Saved data entries:
--------------------
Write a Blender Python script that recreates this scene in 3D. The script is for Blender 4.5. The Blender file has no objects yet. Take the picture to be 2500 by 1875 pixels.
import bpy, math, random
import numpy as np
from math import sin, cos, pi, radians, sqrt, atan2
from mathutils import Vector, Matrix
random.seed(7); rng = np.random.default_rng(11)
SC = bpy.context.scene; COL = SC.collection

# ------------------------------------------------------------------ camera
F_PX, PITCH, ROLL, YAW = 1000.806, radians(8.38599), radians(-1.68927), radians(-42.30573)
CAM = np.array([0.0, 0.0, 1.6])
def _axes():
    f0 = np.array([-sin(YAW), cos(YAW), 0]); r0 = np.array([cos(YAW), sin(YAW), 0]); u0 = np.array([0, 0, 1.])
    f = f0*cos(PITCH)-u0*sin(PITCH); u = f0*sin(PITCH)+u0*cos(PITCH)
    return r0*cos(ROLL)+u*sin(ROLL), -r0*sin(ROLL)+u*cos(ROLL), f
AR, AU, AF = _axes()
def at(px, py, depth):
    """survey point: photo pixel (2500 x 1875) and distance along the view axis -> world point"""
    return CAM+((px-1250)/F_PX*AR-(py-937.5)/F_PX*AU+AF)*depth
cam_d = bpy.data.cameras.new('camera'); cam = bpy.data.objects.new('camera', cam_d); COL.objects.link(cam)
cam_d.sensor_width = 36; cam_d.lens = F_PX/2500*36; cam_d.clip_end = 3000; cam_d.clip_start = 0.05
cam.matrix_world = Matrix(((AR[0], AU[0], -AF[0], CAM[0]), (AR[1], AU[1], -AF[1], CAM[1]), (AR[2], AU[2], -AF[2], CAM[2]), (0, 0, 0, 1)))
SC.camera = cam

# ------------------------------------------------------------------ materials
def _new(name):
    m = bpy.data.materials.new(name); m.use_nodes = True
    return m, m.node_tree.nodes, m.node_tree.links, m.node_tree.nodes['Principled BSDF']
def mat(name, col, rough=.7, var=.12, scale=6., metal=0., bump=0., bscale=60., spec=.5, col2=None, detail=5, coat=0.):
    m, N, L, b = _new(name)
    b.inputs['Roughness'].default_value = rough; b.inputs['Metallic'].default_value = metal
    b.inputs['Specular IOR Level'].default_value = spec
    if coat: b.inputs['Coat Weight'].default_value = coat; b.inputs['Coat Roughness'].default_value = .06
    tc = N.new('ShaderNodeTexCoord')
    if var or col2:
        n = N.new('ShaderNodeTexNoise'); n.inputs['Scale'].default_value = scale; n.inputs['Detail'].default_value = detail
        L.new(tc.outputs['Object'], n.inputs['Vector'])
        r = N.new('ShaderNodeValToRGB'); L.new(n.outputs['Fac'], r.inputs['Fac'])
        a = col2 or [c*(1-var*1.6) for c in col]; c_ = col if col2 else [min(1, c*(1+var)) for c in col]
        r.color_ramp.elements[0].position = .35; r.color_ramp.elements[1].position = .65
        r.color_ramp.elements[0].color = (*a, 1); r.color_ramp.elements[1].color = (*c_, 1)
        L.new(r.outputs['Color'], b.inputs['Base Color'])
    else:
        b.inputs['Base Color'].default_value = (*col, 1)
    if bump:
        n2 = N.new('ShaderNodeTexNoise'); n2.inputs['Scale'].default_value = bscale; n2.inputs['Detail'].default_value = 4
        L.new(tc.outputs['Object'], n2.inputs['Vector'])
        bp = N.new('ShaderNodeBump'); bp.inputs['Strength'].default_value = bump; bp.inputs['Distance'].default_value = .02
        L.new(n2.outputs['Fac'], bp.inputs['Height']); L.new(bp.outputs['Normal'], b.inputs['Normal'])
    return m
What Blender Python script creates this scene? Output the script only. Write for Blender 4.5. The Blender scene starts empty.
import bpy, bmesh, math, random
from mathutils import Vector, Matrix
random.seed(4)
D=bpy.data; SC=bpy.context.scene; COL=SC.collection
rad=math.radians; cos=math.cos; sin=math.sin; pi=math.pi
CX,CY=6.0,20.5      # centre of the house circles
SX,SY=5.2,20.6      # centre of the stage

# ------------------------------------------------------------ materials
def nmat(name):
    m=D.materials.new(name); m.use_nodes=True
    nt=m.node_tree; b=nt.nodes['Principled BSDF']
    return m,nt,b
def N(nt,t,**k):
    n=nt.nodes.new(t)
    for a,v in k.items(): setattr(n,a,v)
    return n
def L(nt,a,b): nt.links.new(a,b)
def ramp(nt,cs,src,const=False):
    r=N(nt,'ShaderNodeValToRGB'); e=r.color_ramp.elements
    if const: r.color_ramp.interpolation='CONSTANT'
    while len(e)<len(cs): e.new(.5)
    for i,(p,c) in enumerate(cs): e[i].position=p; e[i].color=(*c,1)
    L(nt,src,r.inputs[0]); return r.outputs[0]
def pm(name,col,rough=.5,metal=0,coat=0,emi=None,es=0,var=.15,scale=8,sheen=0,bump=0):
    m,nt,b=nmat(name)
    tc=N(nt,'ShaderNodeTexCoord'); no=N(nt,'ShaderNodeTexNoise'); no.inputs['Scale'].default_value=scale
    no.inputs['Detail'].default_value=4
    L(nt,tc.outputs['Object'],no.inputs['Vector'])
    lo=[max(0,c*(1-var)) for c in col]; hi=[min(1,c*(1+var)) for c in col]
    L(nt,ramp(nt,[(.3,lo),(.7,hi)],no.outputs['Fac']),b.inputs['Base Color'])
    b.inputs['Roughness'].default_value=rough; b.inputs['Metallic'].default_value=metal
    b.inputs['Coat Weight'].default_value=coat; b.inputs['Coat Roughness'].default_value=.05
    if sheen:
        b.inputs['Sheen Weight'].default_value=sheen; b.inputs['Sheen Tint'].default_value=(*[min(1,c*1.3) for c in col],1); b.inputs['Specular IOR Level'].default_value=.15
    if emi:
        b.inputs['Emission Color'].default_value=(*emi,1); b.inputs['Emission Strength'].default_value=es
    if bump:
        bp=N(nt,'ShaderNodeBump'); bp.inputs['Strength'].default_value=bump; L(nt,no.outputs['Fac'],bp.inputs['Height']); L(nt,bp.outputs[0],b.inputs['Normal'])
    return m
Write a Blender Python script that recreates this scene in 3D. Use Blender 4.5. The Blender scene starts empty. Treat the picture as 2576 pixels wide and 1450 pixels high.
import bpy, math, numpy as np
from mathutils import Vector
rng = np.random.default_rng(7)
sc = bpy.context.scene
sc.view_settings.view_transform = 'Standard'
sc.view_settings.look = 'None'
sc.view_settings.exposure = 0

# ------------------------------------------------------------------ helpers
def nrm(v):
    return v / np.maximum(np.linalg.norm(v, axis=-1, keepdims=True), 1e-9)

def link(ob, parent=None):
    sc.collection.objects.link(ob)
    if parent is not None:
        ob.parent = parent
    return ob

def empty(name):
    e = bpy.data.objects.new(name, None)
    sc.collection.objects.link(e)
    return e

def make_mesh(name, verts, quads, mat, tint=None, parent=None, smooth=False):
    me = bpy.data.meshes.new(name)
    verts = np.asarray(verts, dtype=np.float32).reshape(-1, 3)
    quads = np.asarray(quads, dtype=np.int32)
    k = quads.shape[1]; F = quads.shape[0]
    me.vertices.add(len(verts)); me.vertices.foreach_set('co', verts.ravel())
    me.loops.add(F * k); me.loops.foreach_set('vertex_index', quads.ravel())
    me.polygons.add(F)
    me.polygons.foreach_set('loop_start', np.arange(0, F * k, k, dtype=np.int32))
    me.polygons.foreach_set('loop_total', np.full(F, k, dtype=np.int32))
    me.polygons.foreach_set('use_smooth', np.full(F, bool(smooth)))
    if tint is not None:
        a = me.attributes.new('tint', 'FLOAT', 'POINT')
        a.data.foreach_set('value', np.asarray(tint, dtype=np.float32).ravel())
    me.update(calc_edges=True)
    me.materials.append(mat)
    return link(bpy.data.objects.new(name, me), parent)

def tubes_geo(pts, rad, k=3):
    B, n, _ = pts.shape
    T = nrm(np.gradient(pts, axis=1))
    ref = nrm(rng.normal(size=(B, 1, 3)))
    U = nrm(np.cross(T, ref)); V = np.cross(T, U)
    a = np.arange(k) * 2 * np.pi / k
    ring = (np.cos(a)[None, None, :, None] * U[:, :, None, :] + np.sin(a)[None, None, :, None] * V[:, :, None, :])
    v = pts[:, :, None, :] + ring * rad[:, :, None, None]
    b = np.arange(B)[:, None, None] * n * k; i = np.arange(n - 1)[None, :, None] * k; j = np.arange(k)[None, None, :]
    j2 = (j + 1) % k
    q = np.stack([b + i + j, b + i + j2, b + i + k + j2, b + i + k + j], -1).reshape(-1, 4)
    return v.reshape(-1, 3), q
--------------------
GIVEN INSTRUCTION: Retype only the lines running from the top of the listing to the line that holds "SC = bpy.context.scene; COL = SC.collection", both ends included.

EXERCISE RESULT:
Write a Blender Python script that recreates this scene in 3D. The script is for Blender 4.5. The Blender file has no objects yet. Take the picture to be 2500 by 1875 pixels.
import bpy, math, random
import numpy as np
from math import sin, cos, pi, radians, sqrt, atan2
from mathutils import Vector, Matrix
random.seed(7); rng = np.random.default_rng(11)
SC = bpy.context.scene; COL = SC.collection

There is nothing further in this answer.